Upon the termination of these operations he returned to Baltimore, and was appointed, on the 13th of July, inspector and chief of cavalry of the Eighth Army Corps, and served in that position until about the end of November, when he rejoined and commanded the regiment from the 3d of December, 1864, to the 13th of January, 1865, during which time he participated in General Torbett's raid to Gordonsville and was engaged in the skirmishes near Madison Court-House, Gordonsville, and Paris.

He participated in General Sheridan's last raid era route to join the closing Richmond campaign, and was engaged in the skirmishes near Staunton and Bent's Creek, captured a quantity of ammunition and provisions at Scottsville, and destroyed the canal-locks and some boats at that place; in the action at South Anna Bridge, where he destroyed the railroad; and finally arrived at the White House, and crossed the river at Deep Bottom and rejoined the Army of the Potomac. He was severely wounded, while commanding the regiment, in the action between Dinwiddie Court-House and Five Forks on the 31st of March, 1865. He was made a brevet major, to date from April 1, 1865, for gallant and meritorious services at Five Forks, and a brevet lieutenant-colonel, to date from April 1, 1865, for gallant aud meritorious services during the war of the Rebellion. He rejoined the regiment at Cumberland, Md., on the 25th of June, and commanded it until the 19th of September, when he was transferred to the Southern States and served during the reconstruction period in Tennessee aud Kentucky, commanding a detachment of the regiment at Nashville, and his company at Gallatin, Franklin, and other stations, and had some field-service against guerrillas.

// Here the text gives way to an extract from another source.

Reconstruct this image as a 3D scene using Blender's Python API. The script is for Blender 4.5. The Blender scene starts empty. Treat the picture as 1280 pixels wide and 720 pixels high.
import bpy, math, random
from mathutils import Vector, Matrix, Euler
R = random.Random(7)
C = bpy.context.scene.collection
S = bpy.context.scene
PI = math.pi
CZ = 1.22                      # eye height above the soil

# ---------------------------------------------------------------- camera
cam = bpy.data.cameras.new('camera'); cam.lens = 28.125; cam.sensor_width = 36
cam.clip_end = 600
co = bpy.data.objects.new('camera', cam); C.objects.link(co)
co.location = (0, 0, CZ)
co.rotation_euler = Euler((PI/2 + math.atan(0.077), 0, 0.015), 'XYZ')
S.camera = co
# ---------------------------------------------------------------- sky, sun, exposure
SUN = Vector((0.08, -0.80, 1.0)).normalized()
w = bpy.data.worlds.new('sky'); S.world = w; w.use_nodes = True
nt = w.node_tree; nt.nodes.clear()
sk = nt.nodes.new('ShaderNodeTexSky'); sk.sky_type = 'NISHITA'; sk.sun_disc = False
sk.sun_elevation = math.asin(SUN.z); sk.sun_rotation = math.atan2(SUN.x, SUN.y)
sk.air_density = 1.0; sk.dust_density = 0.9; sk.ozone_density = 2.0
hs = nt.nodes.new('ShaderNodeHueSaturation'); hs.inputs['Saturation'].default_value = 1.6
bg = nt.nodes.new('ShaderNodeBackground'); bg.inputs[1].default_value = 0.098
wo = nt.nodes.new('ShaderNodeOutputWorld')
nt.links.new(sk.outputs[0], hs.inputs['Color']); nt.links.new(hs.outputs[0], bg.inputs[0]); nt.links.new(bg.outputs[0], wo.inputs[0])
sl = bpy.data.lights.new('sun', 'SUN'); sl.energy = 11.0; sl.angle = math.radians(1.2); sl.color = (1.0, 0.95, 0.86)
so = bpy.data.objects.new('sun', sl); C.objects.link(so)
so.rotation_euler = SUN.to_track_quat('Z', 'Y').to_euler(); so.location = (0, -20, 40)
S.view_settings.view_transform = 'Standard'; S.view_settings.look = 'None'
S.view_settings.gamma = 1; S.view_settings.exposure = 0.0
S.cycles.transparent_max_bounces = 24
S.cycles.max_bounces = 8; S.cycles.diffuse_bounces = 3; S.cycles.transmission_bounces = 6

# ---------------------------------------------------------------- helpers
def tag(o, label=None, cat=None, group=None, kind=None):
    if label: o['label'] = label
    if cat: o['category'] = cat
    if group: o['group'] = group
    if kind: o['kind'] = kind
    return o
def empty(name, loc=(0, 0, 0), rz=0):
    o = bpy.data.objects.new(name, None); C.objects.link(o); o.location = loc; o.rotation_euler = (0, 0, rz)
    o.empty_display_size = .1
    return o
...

He captured, in June, 1866, a noted outlaw near Memphis, and in October captured the guerrilla Harper and five of his men; and in November he had a successful encounter with a party of guerrillas near Black Jack, Tenn.

He was on a leave of absence from August to December 1868; commanded Fort Harker, Kan., from December 1868, to June 1869; and served at Fort McPherson, Neb., and Fort Laramie, Wyo., from November 1869, to November 1871, when he marched to Fort D. A. Russell, Wyo., and accompanied the second detachment of the regiment, by the way of San Francisco and the Gulf of California, to Arizona, and arrived at Camp Grant February 10, 1872, where he served until February 1873. He then availed himself of a sick-leave of absence until March 1874, when he rejoined his company at Camp Grant, where he served until October when he again availed himself of a sick-leave of absence until September 1875, when ho rejoined his company at Fort Lyon, Col., and served at the station, having some field-service, until June 5, 1876, when he moved by rail to Cheyenne and participated in the Sioux campaign in Northern Wyoming, Montana, and Dakota, and was engaged in the affair at War Bonnet (Indian Creek), Wyo., and in the skirmishes at Slim Buttes, Dak. Upon the disbandment of the expedition at Fort Robinson, Neb., in October, he was assigned to Fort McPherson, where he had station until May 9, 1877, when he ceased to be an officer of the army. He is now employed as a special agent in the office of the Commissioner of Pensions at Washington."